Good grief! Franklin’s 47th!!!
It happened on a beach on July 31, 1968.
The white boy’s little sister threw his beach ball into the water. The Black boy who was swimming retrieved the ball and took it back to him. The white boy thanked the Black boy, and that was how Charlie Brown met Franklin in “Peanuts.
With that appearance, Franklin became the first Black character in Charles Schulz’s magnificent comic strip.
© [2013] Peanuts Worldwide LLC
HAPPY 45TH FRANKLIN!
Had Charlie truly been a blockhead, when Franklin brought him his ball, he could have said something stupid like, “Good grief! I didn’t know you people could swim.” Instead, future strips show Franklin and Charlie playing ball.

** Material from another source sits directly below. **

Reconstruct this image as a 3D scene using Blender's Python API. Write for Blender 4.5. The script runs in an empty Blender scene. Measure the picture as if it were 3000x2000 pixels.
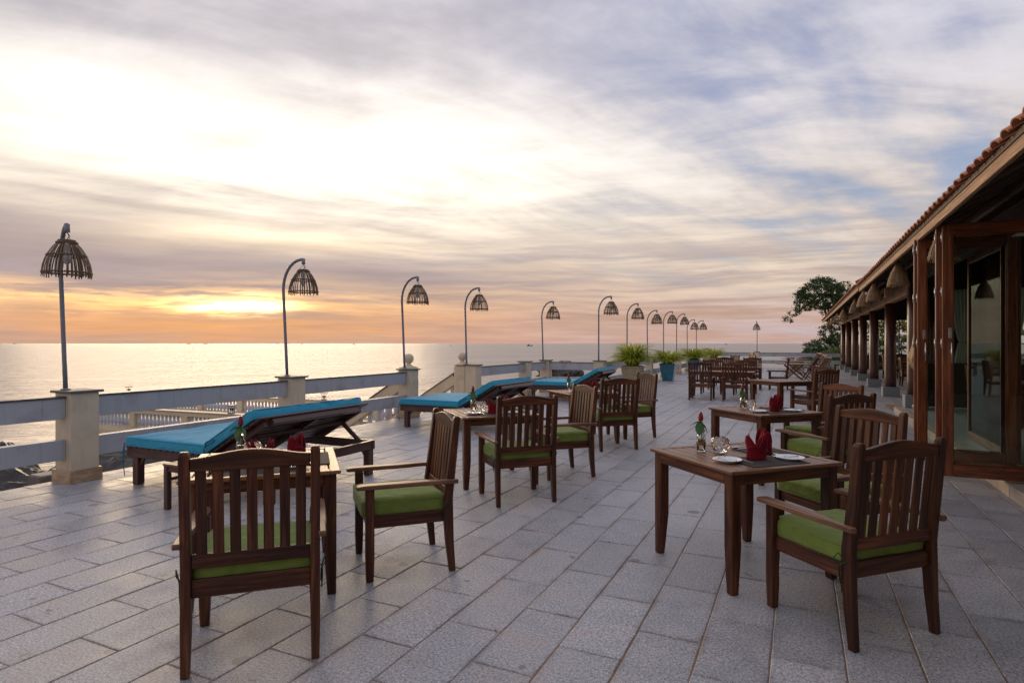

Franklin was never as big a star as Linus, Lucy, Snoopy, Schroeder or Pigpen. He didn’t have a last name and wouldn’t even win a contest for best Afro among the “Peanuts” characters.
But as the first Black in the most successful comic strip of all time, Franklin is the greatest Black cartoon figure in American history. Even though it was the end of the racially charged 1960s when Schulz introduced Franklin, the cartoonist wasn’t attempting any kind of political statement, and Franklin being darker than his friends was never something commented on in the strip. Franklin’s debut and the appearance a few months later of The Jackson 5, fronted by the otherworldly talented Michael Jackson, was a wonderful representation of Black adolescents. Franklin proved to be wise and dignified and has never done anything he should have to apologize for except for the strange dance he did with the other kids in, “A Charlie Brown Christmas.
Like Charlie, he’s close to his grandfather and, like Linus, he quotes the Old Testament. His father was in Vietnam and, most of all, Franklin has a good heart. Nowhere was that more evident than in a 1969 strip in which Peppermint Patty cries because of shoes she’s required to wear to school. Franklin says, “All I know is any rule that makes a little girl cry has to be a bad rule.
So here’s to a comic strip trailblazer, a thoughtful and decent lad who loves his grandfather, is loyal to his friends and never made any little girls cry.
You’re a good man, Franklin.
By CARY CLACK
Other fun facts about Franklin:
- First Black character to appear in a Peanuts comic strip – July 31, 1968
- His last name is Armstrong
- Went to school with Peppermint Patty and Marcie
- Met Charlie Brown at the beach
- Father was a soldier fighting in Vietnam
- First Black character to appear in a Peanuts cartoon special – He appeared on TV in 1973 in There’s No Time For Love Charlie Brown (3/11/73)
- He then appeared in: A Charlie Brown Thanksgiving (11/20/73); Be My Valentine Charlie Brown (1/28/75); You’re A Good Sport Charlie Brown (10/28/75); It’s Arbor Day Charlie Brown (3/16/76); It’s Your First Kiss Charlie Brown (10/24/77)
- First Voiced by Todd Barbee
The Original Production Cel and Drawing of Franklin drumming is from the 1989 TV animated series This Is America, Charlie Brown, The Music and Heroes of America. Franklin was voiced by Hakeem Abdul-Samad. This animation artwork is a part of The Museum Of UnCut Funk Collection.